Seçimden sonraki bir ayda gördüğüm kadarıyla Ekrem İmamoğlu, iki grubun paranoyalarını gün yüzüne çıkardı.
Bunlardan ilki liberaller oldu. Kent lokantaları tartışmasından sonra "liboş" demekten imtina ettiğim, aklı başında insanlar sandığım liberal ve liberteryenlerle de ilişkimi sonlandırmak zorunda kaldım. Çünkü birçoğunun aslında Ayn Randcı olduğunu bilmiyordum. Keşke daha önce söyleselerdi de hiç muhatap olmasaydım kendileriyle. Vaktime yazık değil mi?
Bu kişilerin paranoyası on altı milyonluk bir kentte açılan bir düzine aşevi yüzünden komünizmin geleceği sanrısı oldu. Belediyenin bu icraatını başta pek tutmuyordum ama öyle saçma argümanlarla karşı çıkıldı ki artık bir gereklilik olduğunu düşünüyorum.

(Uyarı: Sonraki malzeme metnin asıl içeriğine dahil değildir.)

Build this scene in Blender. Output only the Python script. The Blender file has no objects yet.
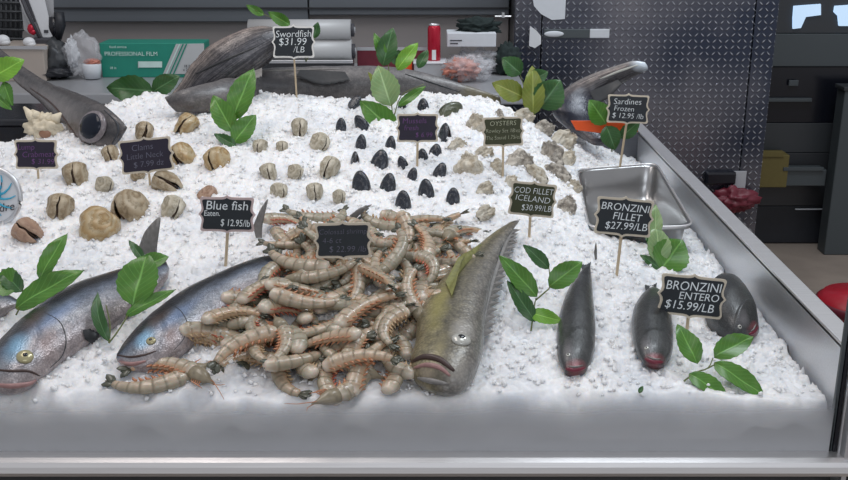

Diğer kesim ise ulusalcılardır ki bu kişilere makyajlı milliyetçiler de diyebiliriz. 23 Nisan törenlerinde siyah bir çocuk yüzünden kopardıkları yaygara Almanların ülkemizi işgal edeceği yönündeki paranoyadan kaynaklanmaktadır. Bu algının başını çeken Mine Kırıkkanat ve Cengiz Özakıncı için diyecek söz bulamıyorum. Tımarhaneye kapatılmanız lazım sizin.
Uzun lafın kısası aramızdaki delilerin ortaya çıkmasını sağladığı için İmamoğlu'na bir kez daha teşekkür ediyorum.
@mimtaner0805 İstanbul'da emekliler ve öğrenciler kent yoksulluğunu iliklerine kadar hissediyor. Tabii ki daha fazla olmalı.